You can define anything equivalently as a right or an obligation. "The government should protect my right to own land" ~ "The government should provide soldiers (presumably funded through taxation) to evict other people from my land"; there's no qualitative distinction between property rights and e.g. a right to healthcare.

Copyright law does not make individuals more free, quite the opposite. It gives a small number of powerful organizations the power to control the much larger number of individuals who would want to create derivative works. There seems to be this weird blind spot on the political right where they're perfectly happy for people to be oppressed as long as it's not by the government. (Of course, the left has the opposite problem).

>I do not have any duty to "serve the common good." If we keep going towards that model, to the point that my own productive work is no longer productive for me, I will literally "go on strike" and just do manual labor to survive.

I hope this bluff gets called. Every aspect of modern life is made possible by others serving the common good. And frankly, society would be better off without the "creativity" of those who are producing works just for the paycheck.



there's no qualitative distinction between property rights and e.g. a right to healthcare.

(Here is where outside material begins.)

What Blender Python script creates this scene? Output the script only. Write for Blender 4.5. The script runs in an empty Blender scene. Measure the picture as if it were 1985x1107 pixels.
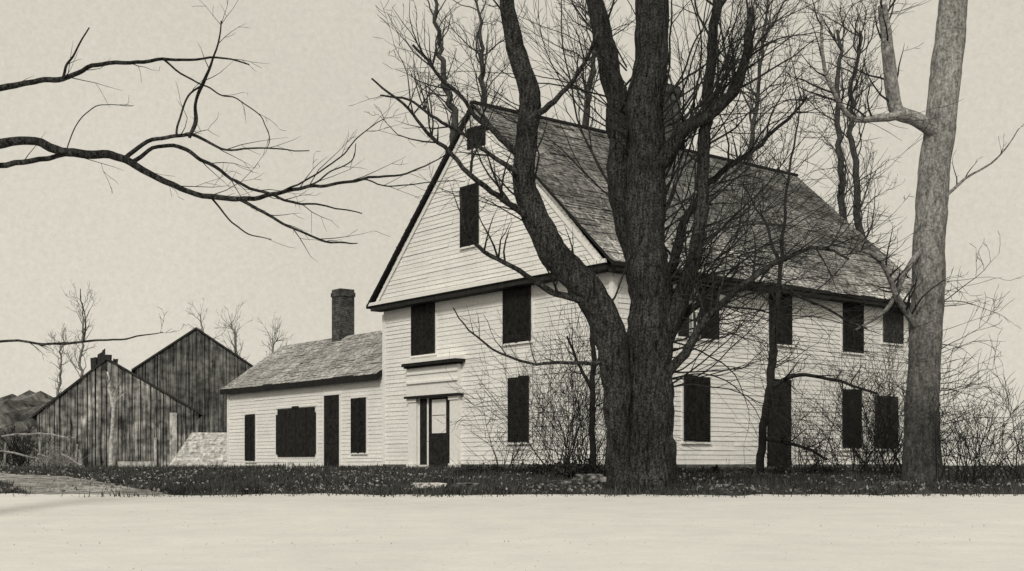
import bpy, bmesh, math, random
from mathutils import Vector, noise
F=2417.0; EYE=1.6
COL=bpy.context.scene.collection
def P(px,py,Z): return Vector(((px-992.5)/F*Z, Z, EYE+(900-py)/F*Z))
# ------------------------------------------------------------ materials
def mat(name, v, amp=0.35, scale=(6,6,6), detail=6, rough=0.9, bump=0.3, v2=None, big=None, grad=None, brick=None, seed=0.0, spk=None):
    m=bpy.data.materials.new(name); m.use_nodes=True; nt=m.node_tree; N=nt.nodes; L=nt.links
    b=N['Principled BSDF']; b.inputs['Roughness'].default_value=rough
    b.inputs['Specular IOR Level'].default_value=0.12
    tc=N.new('ShaderNodeTexCoord'); mp=N.new('ShaderNodeMapping'); mp.inputs['Scale'].default_value=scale
    mp.inputs['Location'].default_value=(seed,seed*.7,seed*1.3)
    L.new(tc.outputs['Object'],mp.inputs['Vector'])
    n=N.new('ShaderNodeTexNoise'); n.inputs['Scale'].default_value=1.0; n.inputs['Detail'].default_value=detail; n.inputs['Roughness'].default_value=0.65
    L.new(mp.outputs[0],n.inputs['Vector'])
    r=N.new('ShaderNodeValToRGB'); lo=v*(1-amp); hi=v2 if v2 else v*(1+amp)
    r.color_ramp.elements[0].position=0.32; r.color_ramp.elements[1].position=0.68
    r.color_ramp.elements[0].color=(lo,lo*.99,lo*.97,1); r.color_ramp.elements[1].color=(hi,hi*.985,hi*.95,1)
    L.new(n.outputs['Fac'],r.inputs['Fac']); out=r.outputs['Color']
    def mul(a,fac):
        x=N.new('ShaderNodeMix'); x.data_type='RGBA'; x.blend_type='MULTIPLY'; x.inputs[0].default_value=1.0
        L.new(a,x.inputs[6]); L.new(fac,x.inputs[7]); return x.outputs[2]
    for bg_ in ([big] if big else [])+([spk] if spk else []):
        n2=N.new('ShaderNodeTexNoise'); n2.inputs['Scale'].default_value=bg_[0]; n2.inputs['Detail'].default_value=3
        L.new(tc.outputs['Object'],n2.inputs['Vector'])
        mr=N.new('ShaderNodeMapRange'); mr.inputs['From Min'].default_value=.35; mr.inputs['From Max'].default_value=.65
        mr.inputs['To Min'].default_value=bg_[1]; mr.inputs['To Max'].default_value=bg_[2]
        L.new(n2.outputs['Fac'],mr.inputs['Value']); out=mul(out,mr.outputs[0])
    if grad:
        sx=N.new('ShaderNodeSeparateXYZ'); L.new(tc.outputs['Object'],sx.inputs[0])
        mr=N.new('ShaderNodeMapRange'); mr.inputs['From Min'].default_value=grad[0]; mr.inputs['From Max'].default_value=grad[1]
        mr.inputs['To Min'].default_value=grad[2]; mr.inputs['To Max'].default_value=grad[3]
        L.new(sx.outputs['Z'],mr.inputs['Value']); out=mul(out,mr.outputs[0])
    if brick:
        bk=N.new('ShaderNodeTexBrick'); bk.inputs['Scale'].default_value=1; bk.inputs['Brick Width'].default_value=brick[0]; bk.inputs['Row Height'].default_value=brick[1]
        bk.inputs['Mortar Size'].default_value=brick[2]; bk.inputs['Color1'].default_value=(1.15,1.15,1.15,1); bk.inputs['Color2'].default_value=(.85,.85,.85,1); bk.inputs['Mortar'].default_value=(brick[3],)*3+(1,)
        mp2=N.new('ShaderNodeMapping'); mp2.inputs['Rotation'].default_value=brick[4]; L.new(tc.outputs['Object'],mp2.inputs['Vector']); L.new(mp2.outputs[0],bk.inputs['Vector'])
        out=mul(out,bk.outputs['Color'])
    L.new(out,b.inputs['Base Color'])
    if bump:
        bp=N.new('ShaderNodeBump'); bp.inputs['Strength'].default_value=bump; bp.inputs['Distance'].default_value=0.05
        L.new(n.outputs['Fac'],bp.inputs['Height']); L.new(bp.outputs[0],b.inputs['Normal'])
    return m
M={}
M['siding']=mat('white_clapboard',.86,.08,(1.2,1.2,22),6,.7,.2,big=(.9,.93,1.03),spk=(12,.90,1.04))
M['trim']=mat('white_trim',.84,.08,(8,8,8),5,.6,.1)
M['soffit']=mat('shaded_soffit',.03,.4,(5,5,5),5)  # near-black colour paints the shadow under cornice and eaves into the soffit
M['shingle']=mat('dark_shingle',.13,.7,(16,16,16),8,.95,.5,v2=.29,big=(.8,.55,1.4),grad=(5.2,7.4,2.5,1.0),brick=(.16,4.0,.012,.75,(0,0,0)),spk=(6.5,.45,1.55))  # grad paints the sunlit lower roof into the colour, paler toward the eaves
M['wingshingle']=mat('grey_shingle',.38,.5,(16,16,16),8,.95,.5,big=(.8,.75,1.25),brick=(4.0,.16,.012,.75,(0,0,0)),spk=(7,.6,1.35))
M['edge']=mat('roof_edge',.022,.4,(10,10,10))
M['shutter']=mat('black_shutter',.007,.5,(9,9,9),6,.7,.1,v2=.035)
M['fadedshutter']=mat('faded_shutter',.03,.5,(9,9,9),6,.7,.1,v2=.10)
M['glass']=mat('window_pane',.30,.5,(4,4,4),3,.3,.0)
M['brick']=mat('old_brick',.06,.6,(14,14,14),6,.95,.5,brick=(.22,.075,.012,1.6,(math.pi/2,0,.3)),spk=(5,.6,1.5))
M['stonebase']=mat('foundation_stone',.13,.5,(3,3,5),6,.95,.8)
M['barn']=mat('barn_board',.10,.85,(11,11,.7),8,.95,.5,v2=.46,big=(.6,.4,1.4),spk=(3.2,.45,1.5))
M['barn2']=mat('dark_barn_board',.06,.8,(9,9,.6),8,.95,.5,v2=.21,big=(.4,.6,1.3),spk=(3,.55,1.45))
M['barnroof']=mat('barn_roof',.045,.6,(8,8,8),6)
M['palewood']=mat('pale_weathered_wood',.50,.6,(7,7,1.6),6,.9,.3,spk=(5,.7,1.2))
M['rail']=mat('rail_wood',.22,.7,(7,7,3),6,.9,.3,v2=.5)
M['bark']=mat('dark_bark',.015,.8,(26,26,5),9,.98,1.0,v2=.065,big=(1.3,.7,1.3),spk=(38,.35,1.9))
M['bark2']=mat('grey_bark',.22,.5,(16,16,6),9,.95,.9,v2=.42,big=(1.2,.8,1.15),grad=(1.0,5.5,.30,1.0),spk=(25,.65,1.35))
M['bark3']=mat('twig_bark',.030,.5,(9,9,9),4)
M['midbark']=mat('distant_bark',.065,.5,(9,9,9),4)
M['farbark']=mat('far_twig_bark',.20,.4,(5,5,5),4)
M['birch']=mat('pale_birch_bark',.5,.5,(5,5,9),5)
M['ground']=mat('dark_turf',.022,.8,(5,5,5),10,1,.8,v2=.08,big=(.25,.5,1.7))
M['dirt']=mat('pale_dirt_road',.71,.05,(1.6,2.2,3),12,1,.12,v2=.76,big=(.25,.96,1.02),spk=(26,.96,1.03))
M['lane']=mat('dirt_lane',.25,.7,(3,6,4),10,1,.6,v2=.62,big=(.6,.6,1.2),spk=(7,.6,1.2))
M['grass']=mat('dead_dark_grass',.022,.7,(3,3,3),6,1,0,v2=.12)
M['litter']=mat('pale_leaf_litter',.30,.6,(9,9,9),4,1,0)
M['shrub']=mat('dark_shrub_leaves',.02,.6,(5,5,5),5,.9,0,v2=.08)
M['rock']=mat('grey_rock',.10,.7,(5,5,5),8,.95,.9,v2=.30,spk=(9,.4,1.4))
M['palerock']=mat('pale_rock',.6,.35,(5,5,5),8,.95,.8)
M['hill']=mat('wooded_hill',.11,.8,(.8,.8,.8),9,1,.5,spk=(.35,.5,1.6))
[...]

There is. A rational person pursuing his own good simply wants to be protected from the initiation of force, whence arises "negative rights," such as property rights, and any other legitimate right (this was the original meaning of the word "right" in this context).

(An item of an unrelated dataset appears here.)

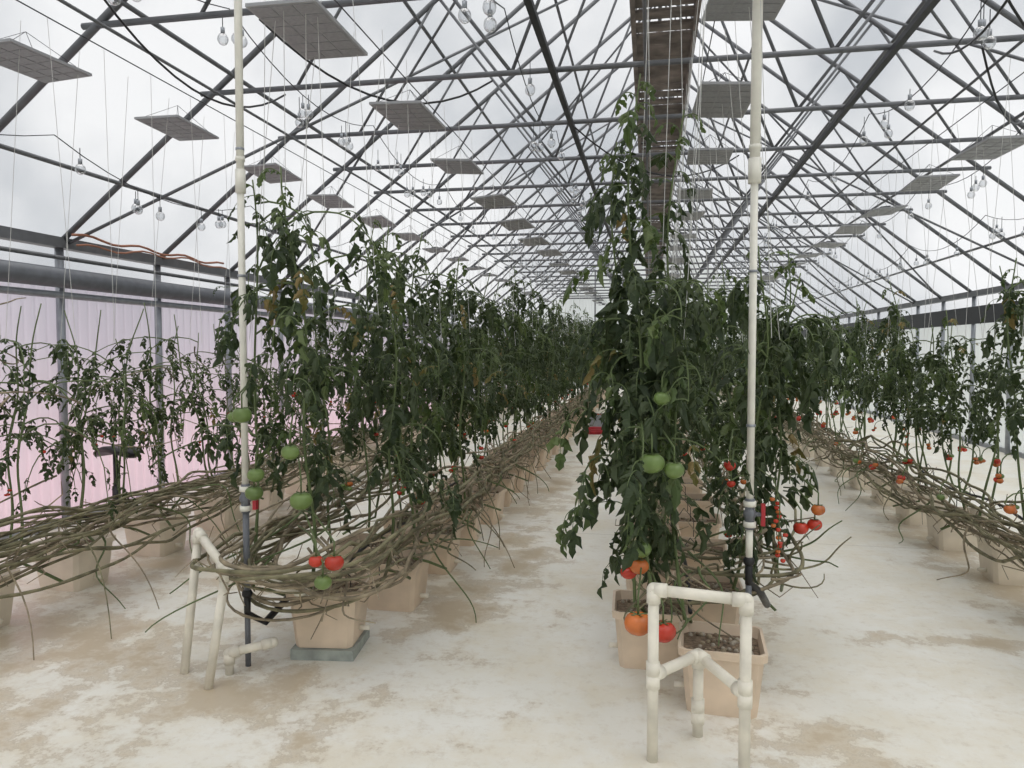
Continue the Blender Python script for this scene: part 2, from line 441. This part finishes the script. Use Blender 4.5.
def branch(b,o,az,L,e,nl,Ls):
    p=Vector(o); pts=[p.copy()]; n=9
    dr=R(.12,.38); tn=R(-.18,.18)
    for i in range(n):
        p=p+Vector((math.cos(az)*math.cos(e),math.sin(az)*math.cos(e),math.sin(e)))*L/n
        if p.z<.1: break
        pts.append(p.copy()); e=max(-1.4,e-dr*R(.5,1.5)); az+=tn+R(-.15,.15)
    b.tube(pts,[.0055-.003*i/n for i in range(len(pts))],'stem',5,False)
    for q in range(nl):
        i=min(len(pts)-1,1+int((q+R(0,1))/nl*(len(pts)-1)))
        leaf(b,pts[i],az+R(-2,2),Ls*R(.6,1.0),R(-.4,.6),pick(),random.choice((2,3)))
def plant_mesh(name,H,z0,nl,Ls,lean=0,kinds=('green',),nf=2,fr=.03,bare=.35,seed=0,spread=1.0,nb=4,bl=.4,lf=.09,fz=.5):
    random.seed(seed); b=MB()
    ph=R(0,6); pts=[];n=22
    for i in range(n+1):
        t=i/n; z=bare+(H-bare)*t
        pts.append(Vector((.06*math.sin(3*t+ph)+lean*t+.02*math.sin(11*t+ph),.06*math.cos(2.6*t+ph)+.015*math.sin(13*t),z)))
    pts=[Vector((pts[0].x+.05,pts[0].y+.25,bare-.12)),Vector((pts[0].x+.03,pts[0].y+.1,bare-.04))]+pts
    b.tube(pts,[.009]*6+[.0075-.004*i/(len(pts)-6) for i in range(len(pts)-6)],'stem',6)
    def at(z):
        t=max(0,min(.999,(z-bare)/(H-bare)))*n; i=int(t); return pts[2+i].lerp(pts[3+i],t-i)
    az=R(0,6)
    gaps=[R(z0,H) for _ in range(2)]
    for i in range(nl):
        t=(i+R(-.3,.3))/nl; t=max(0,t); z=z0+(H-z0)*t; az+=2.4+R(-.6,.6)
        if any(abs(z-g)<lf for g in gaps) : continue
        L=Ls*R(.65,1.15)*(1-.5*max(0,t-.7)/.3)
        k='leaf2' if t>.88 else pick()
        leaf(b,at(z),az,L*spread,R(-.1,.6)if t<.85 else R(.4,1.2),k,random.choice((2,3,3)))
    for i in range(nb):
        z=z0+(H-z0)*R(.0,.92)
        branch(b,at(z),R(0,6.28),bl*R(.6,1.25),R(.1,1.0),random.choice((4,5,6)),Ls)
    for i in range(nf):
        z=z0-.15+(H-z0)*fz*(i+R(0,.8))/max(1,nf)
        fruit_truss(b,at(z),R(0,6.28),random.choice((2,3,4)),fr*R(.7,1.1),kinds)
    return b
dense=[plant_mesh('d',2.42,.95,28,.27,R(-.12,.12),('green','green','red','orange'),1,.024,seed=10+i,nb=4,bl=.45,lf=.13,fz=.3).mesh('tomato_plant_dense') for i in range(9)]
mid=[plant_mesh('m',2.0,1.0,16,.23,R(-.12,.12),('green','red','orange'),1,.024,seed=40+i,nb=5,bl=.45,fz=.0).mesh('tomato_plant_medium') for i in range(8)]
sparse=[plant_mesh('s',1.9,.95,5,.19,R(-.22,.22),('green','red'),1,.016,seed=60+i,nb=6,bl=.85,lf=.05).mesh('tomato_plant_sparse') for i in range(8)]
random.seed(99)
def rowplants(X,y0,y1,step,lib,off,hs=(.92,1.06),tilt=.07):
    y=y0
    while y<y1:
        for s_ in off:
            put('tomato_plant',random.choice(lib),(X+s_+R(-.07,.07),y+R(-.1,.1),0),R(0,6.28),(1,1,R(*hs)),R(-tilt,tilt),R(-tilt,tilt))
        y+=step
rowplants(-1.67,4.15,28,.47,dense,(-.24,.2),(.84,1.04),.09)
rowplants(.33,4.3,28,.52,dense,(-.22,.28),(.72,.9),.09)
rowplants(2.42,3.9,28,.46,mid,(-.1,.25),(.85,1.1),.12)
rowplants(-3.72,2.6,28,.5,sparse,(-.2,.15),(.85,1.04),.16)
def hero(name,H,z0,nl,Ls,seed,loc,fr,lean=0,nb=5,bl=.4,bare=.35):
    b=plant_mesh(name,H,z0,nl,Ls,lean,('green',),0,.03,bare,seed,nb=nb,bl=bl,lf=.07)
    for (x,y,z,r,k) in fr:
        c=Vector((x-loc[0],y-loc[1],z)); fruit(b,c,r,k)
        b.tube([c+Vector((0,0,r*.6)),c+Vector((0,0,r+.05)),Vector((c.x*.5,c.y*.5,z+r+.13)),Vector((lean*.3,0,z+r+.12))],.004,'stem',5)
    b.obj('tomato_plant',(loc[0],loc[1],0))
hero('h',2.4,.95,32,.28,201,(-1.66,3.3),[(-1.34,3.0,.63,.042,'red'),(-1.42,2.99,.635,.032,'red'),(-1.38,2.97,.55,.038,'green'),(-1.57,3.16,.86,.052,'green'),(-1.61,3.14,1.085,.042,'green')],0,8,.58)
hero('h',2.4,1.0,24,.28,202,(-1.88,3.42),[(-1.81,3.17,.885,.042,'green'),(-1.80,3.17,.97,.04,'green'),(-1.86,3.16,1.25,.045,'green'),(-1.9,3.16,1.24,.03,'green')],-.14,7,.6)
hero('h',2.15,.85,28,.27,203,(-1.45,3.78),[],.12,6,.48)
hero('h',2.75,.75,52,.29,204,(-.02,3.32),[(-.04,3.04,.435,.058,'orange'),(.06,3.01,.42,.052,'red'),(-.085,3.24,.585,.036,'red'),(-.04,3.22,.62,.042,'orange'),(-.03,3.2,.70,.042,'green'),(.01,3.08,1.09,.052,'green'),(.1,3.10,1.06,.042,'green')],.0,8,.40)
hero('h',2.62,.9,36,.28,205,(.12,3.42),[(0.02,3.18,1.62,.03,'green'),(.05,3.16,1.35,.036,'green')],.04,6,.42)
hero('h',2.05,.65,34,.28,206,(.42,3.8),[(.37,3.6,1.01,.03,'red'),(.38,3.62,.92,.02,'red')],.1,6,.45)
hero('h',1.95,.65,28,.27,207,(.66,4.05),[(.75,3.9,.66,.038,'red'),(.815,3.9,.68,.036,'red'),(.83,3.9,.755,.034,'orange')],.1,6,.45)
hero('h',2.5,.55,42,.30,208,(-.14,3.5),[],.04,8,.4)
b=MB(); b.tube([(.5,3.62,1.0),(.57,3.6,.95),(.595,3.58,.85),(.59,3.58,.55)],.003,'stem',5)
for i in range(15): fruit(b,(.59+R(-.03,.03),3.58+R(-.02,.02),.86-.02*i),.012,'red' if i%3 else 'orange')
b.obj('cherry_tomato_truss')

# ------------------------------------------------------------ vine bundles
def bundle(name,path_fn,n,seed,spread=(.12,.1),rad=(.0045,.0098),wob=1.0,shoots=14):
    random.seed(seed); b=MB()
    for i in range(n):
        ax,az_=R(-1,1)*spread[0],R(-1,1)*spread[1]
        f=[R(.6,2.2) for _ in range(4)]; p=[R(0,6.28) for _ in range(4)]
        pts=[];
        base=path_fn(i)
        dist=0
        for j,(x,y,z) in enumerate(base):
            if j: dist+=(Vector((x,y,z))-Vector(base[j-1])).length
            ox=ax+wob*(.06*math.sin(dist*f[0]+p[0])+.045*math.sin(dist*f[1]*2.3+p[1])+.013*math.sin(dist*10+p[2]))
            oz=az_+wob*(.06*math.sin(dist*f[2]+p[2])+.04*math.sin(dist*f[3]*2.1+p[3])+.013*math.sin(dist*9+p[0]))
            pts.append((x+ox,y+.03*math.sin(dist*3+p[1]),max(.03,z+oz)))
        r=R(*rad); b.tube(pts,[r*(1+.18*((j*7+i)%3==0)) for j in range(len(pts))],'vine' if R(0,1)<.65 else 'vine2',6)
        for q in range(shoots):
            c=Vector(pts[int(len(pts)*R(0,.6))]); m_=c+Vector((R(-.12,.12),R(-.12,.12),R(-.1,.08)))
            b.tube([c,m_,m_+Vector((R(-.08,.08),R(-.08,.08),R(-.12,.1)))],[.0045,.0035,.002],'vine2',4)
    return b.obj(name)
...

Any "positive right" (a right requiring the initiation of force) is not only qualitatively different (in that it requires the initiation of force instead of arising because the initiaition of force is barred), it is not a legitimate right.

Copyright law does not make individuals more free, quite the opposite.

Disagree.

It gives a small number of powerful organizations the power to control the much larger number of individuals who would want to create derivative works.

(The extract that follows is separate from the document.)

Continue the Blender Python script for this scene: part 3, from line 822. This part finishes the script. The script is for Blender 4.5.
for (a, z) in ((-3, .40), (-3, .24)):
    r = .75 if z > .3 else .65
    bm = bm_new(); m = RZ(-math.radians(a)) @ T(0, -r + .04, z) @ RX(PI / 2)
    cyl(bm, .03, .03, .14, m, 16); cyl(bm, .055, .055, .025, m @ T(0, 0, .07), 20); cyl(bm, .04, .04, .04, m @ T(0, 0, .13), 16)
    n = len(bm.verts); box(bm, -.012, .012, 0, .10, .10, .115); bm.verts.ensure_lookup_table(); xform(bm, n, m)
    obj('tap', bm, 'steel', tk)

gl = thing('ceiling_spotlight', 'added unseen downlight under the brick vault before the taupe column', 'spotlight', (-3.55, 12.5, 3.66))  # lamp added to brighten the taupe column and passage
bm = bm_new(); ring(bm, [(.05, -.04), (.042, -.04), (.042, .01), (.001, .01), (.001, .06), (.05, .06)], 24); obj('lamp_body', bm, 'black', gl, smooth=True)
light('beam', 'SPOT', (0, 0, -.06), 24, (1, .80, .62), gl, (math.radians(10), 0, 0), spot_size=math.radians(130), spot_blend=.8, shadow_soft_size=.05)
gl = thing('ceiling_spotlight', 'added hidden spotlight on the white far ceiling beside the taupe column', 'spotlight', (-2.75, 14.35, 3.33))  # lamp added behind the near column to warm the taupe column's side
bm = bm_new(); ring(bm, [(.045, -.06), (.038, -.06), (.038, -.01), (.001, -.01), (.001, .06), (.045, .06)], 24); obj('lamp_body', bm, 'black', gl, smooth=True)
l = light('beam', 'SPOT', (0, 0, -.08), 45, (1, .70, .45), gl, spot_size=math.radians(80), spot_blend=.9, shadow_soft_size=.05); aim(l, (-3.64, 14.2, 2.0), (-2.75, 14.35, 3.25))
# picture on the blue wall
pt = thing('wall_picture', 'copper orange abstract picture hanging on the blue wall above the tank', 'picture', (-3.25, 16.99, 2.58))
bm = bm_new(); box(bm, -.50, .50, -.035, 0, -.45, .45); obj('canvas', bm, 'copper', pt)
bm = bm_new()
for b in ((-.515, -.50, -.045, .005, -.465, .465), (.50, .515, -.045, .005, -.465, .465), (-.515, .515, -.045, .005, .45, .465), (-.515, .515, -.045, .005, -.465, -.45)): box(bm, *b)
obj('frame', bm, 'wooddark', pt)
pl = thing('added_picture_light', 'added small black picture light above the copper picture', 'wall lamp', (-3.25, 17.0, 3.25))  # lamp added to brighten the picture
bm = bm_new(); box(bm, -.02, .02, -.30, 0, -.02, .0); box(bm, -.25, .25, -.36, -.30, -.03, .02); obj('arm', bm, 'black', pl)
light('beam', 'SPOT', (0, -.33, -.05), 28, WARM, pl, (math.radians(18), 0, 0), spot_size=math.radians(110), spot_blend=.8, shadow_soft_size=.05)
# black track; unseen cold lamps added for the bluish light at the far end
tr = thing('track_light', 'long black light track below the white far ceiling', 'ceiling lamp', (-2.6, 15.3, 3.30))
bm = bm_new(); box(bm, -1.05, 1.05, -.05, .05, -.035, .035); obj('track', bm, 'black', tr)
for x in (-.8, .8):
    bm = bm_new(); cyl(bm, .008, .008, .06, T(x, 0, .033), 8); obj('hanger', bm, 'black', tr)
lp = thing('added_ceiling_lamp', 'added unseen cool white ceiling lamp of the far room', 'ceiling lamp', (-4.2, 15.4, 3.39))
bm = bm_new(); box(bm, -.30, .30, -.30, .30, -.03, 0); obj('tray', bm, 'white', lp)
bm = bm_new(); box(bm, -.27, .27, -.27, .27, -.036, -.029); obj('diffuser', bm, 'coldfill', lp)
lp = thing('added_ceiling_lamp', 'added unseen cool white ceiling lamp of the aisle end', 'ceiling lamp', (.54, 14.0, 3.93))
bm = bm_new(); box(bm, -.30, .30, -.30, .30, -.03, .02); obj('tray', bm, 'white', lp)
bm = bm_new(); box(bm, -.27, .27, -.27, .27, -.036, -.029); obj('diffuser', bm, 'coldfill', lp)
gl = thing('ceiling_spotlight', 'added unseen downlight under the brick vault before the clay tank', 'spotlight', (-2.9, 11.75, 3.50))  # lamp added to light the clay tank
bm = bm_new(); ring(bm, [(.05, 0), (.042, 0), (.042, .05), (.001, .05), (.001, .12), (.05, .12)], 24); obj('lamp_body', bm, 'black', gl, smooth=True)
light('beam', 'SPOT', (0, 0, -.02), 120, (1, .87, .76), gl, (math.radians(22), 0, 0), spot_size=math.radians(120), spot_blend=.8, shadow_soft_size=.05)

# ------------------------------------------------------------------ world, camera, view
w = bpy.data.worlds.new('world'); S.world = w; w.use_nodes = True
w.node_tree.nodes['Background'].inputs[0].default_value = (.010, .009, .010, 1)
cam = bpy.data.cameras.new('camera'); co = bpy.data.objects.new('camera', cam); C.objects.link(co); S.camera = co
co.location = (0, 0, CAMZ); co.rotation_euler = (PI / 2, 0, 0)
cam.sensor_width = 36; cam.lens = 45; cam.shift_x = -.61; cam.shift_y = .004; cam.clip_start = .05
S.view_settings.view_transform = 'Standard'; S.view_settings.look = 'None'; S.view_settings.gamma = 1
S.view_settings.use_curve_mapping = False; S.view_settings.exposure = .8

That's quite obviously untrue, unless you think that Time Warner owning Harry Potter counts as "control" or "oppression", or if you have a too-expansive view of copyright (e.g., conflating it with patents).

Every aspect of modern life is made possible by others serving the common good.

Most good aspect of modern life comes from people serving themselves; benefitng the common good is a nice side-effect.

And frankly, society would be better off without the "creativity" of those who are producing works just for the paycheck.

Really? That's an incredibly destructive and anti-life point of view.


>There is. A rational person pursuing his own good simply wants to be protected from the initiation of force, whence arises "negative rights," such as property rights, and any other legitimate right (this was the original meaning of the word "right" in this context).

It takes a perverse definition of force to say that when person B is living on land that person A claims ownership of, and person A has him forcibly thrown off it, that person B was the one who initiated force.

>That's quite obviously untrue, unless you think that Time Warner owning Harry Potter counts as "control" or "oppression

They have the power to prevent me, privately, behind closed doors, from writing my own stories with Harry Potter in and giving them to my friends.